-- begin --
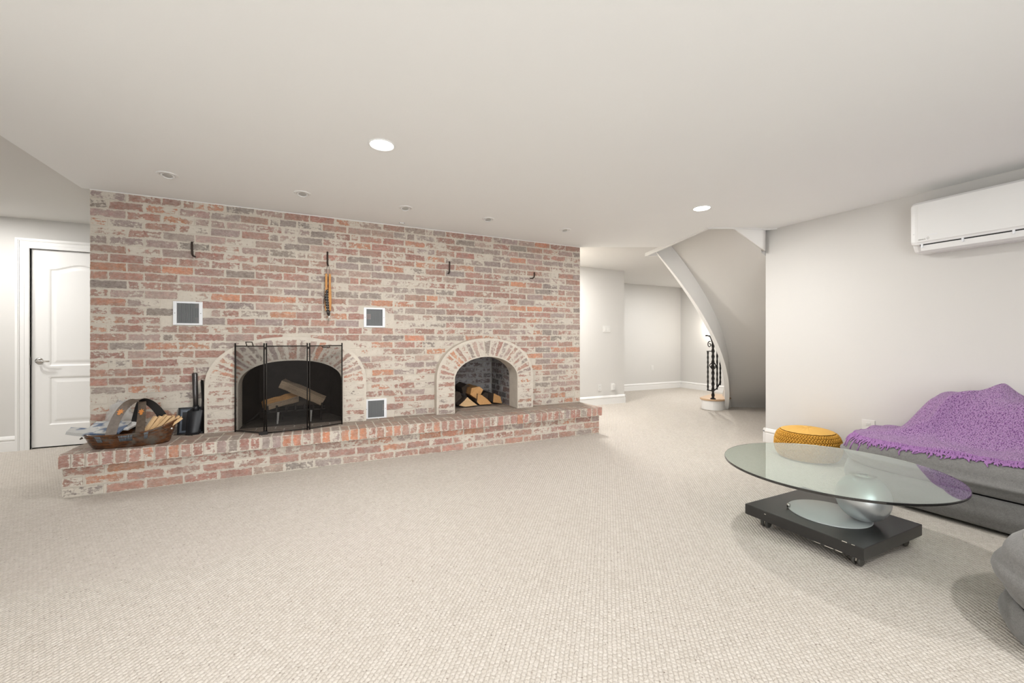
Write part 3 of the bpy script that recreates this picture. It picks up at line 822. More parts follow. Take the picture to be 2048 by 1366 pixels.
def wall_vents():
    for (x, z, wd, hh, lab) in ((-1.026, 1.386, .210, .208, 'white framed air grille high on the brick wall nearest the white door'),
                                (.549, 1.386, .214, .206, 'white framed air grille high on the brick wall between the two arches'),
                                (.565, .425, .214, .208, 'white framed air grille low on the brick wall just above the hearth')):
        r = thing('wall_vent', lab, 'vent', (x, YW - .005, z), 0, 'air grilles in the brick wall')
        mb = MB(); b = .026
        for (x0, x1, z0, z1) in ((-wd / 2, -wd / 2 + b, -hh / 2, hh / 2), (wd / 2 - b, wd / 2, -hh / 2, hh / 2), (-wd / 2 + b, wd / 2 - b, hh / 2 - b * .62, hh / 2), (-wd / 2 + b, wd / 2 - b, -hh / 2, -hh / 2 + b * .62)):
            mb.box(x0, x1, -.010, .004, z0, z1)
        mb.build('frame', M['white_metal'], r, bevel=.002)
        mb = MB(); mb.box(-wd / 2 + .02, wd / 2 - .02, .001, .004, -hh / 2 + .012, hh / 2 - .012); mb.build('backing', M['grille_dark'], r)
        n = 20
        for i in range(n):
            xs = -wd / 2 + b + (wd - 2 * b) * (i + .5) / n
            mb = MB(); mb.box(xs - .0024, xs + .0024, -.007, .001, -hh / 2 + .014, hh / 2 - .014); mb.build('slat', M['grille'], r)
        for s in (-1, 1):
            mb = MB(); mb.lathe([(.0035, 0), (.001, .0015)], 8, M4=Matrix.Translation((s * (wd / 2 - b / 2), -.010, 0)) @ Matrix.Rotation(PI / 2, 4, 'X')); mb.build('screw', M['grille'], r)
wall_vents()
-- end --
#### [What the exercise asks]
Leave every image out, and retype the material exactly.

#### [Solution below]
Write part 3 of the bpy script that recreates this picture. It picks up at line 822. More parts follow. Take the picture to be 2048 by 1366 pixels.
def wall_vents():
    for (x, z, wd, hh, lab) in ((-1.026, 1.386, .210, .208, 'white framed air grille high on the brick wall nearest the white door'),
                                (.549, 1.386, .214, .206, 'white framed air grille high on the brick wall between the two arches'),
                                (.565, .425, .214, .208, 'white framed air grille low on the brick wall just above the hearth')):
        r = thing('wall_vent', lab, 'vent', (x, YW - .005, z), 0, 'air grilles in the brick wall')
        mb = MB(); b = .026
        for (x0, x1, z0, z1) in ((-wd / 2, -wd / 2 + b, -hh / 2, hh / 2), (wd / 2 - b, wd / 2, -hh / 2, hh / 2), (-wd / 2 + b, wd / 2 - b, hh / 2 - b * .62, hh / 2), (-wd / 2 + b, wd / 2 - b, -hh / 2, -hh / 2 + b * .62)):
            mb.box(x0, x1, -.010, .004, z0, z1)
        mb.build('frame', M['white_metal'], r, bevel=.002)
        mb = MB(); mb.box(-wd / 2 + .02, wd / 2 - .02, .001, .004, -hh / 2 + .012, hh / 2 - .012); mb.build('backing', M['grille_dark'], r)
        n = 20
        for i in range(n):
            xs = -wd / 2 + b + (wd - 2 * b) * (i + .5) / n
            mb = MB(); mb.box(xs - .0024, xs + .0024, -.007, .001, -hh / 2 + .014, hh / 2 - .014); mb.build('slat', M['grille'], r)
        for s in (-1, 1):
            mb = MB(); mb.lathe([(.0035, 0), (.001, .0015)], 8, M4=Matrix.Translation((s * (wd / 2 - b / 2), -.010, 0)) @ Matrix.Rotation(PI / 2, 4, 'X')); mb.build('screw', M['grille'], r)
wall_vents()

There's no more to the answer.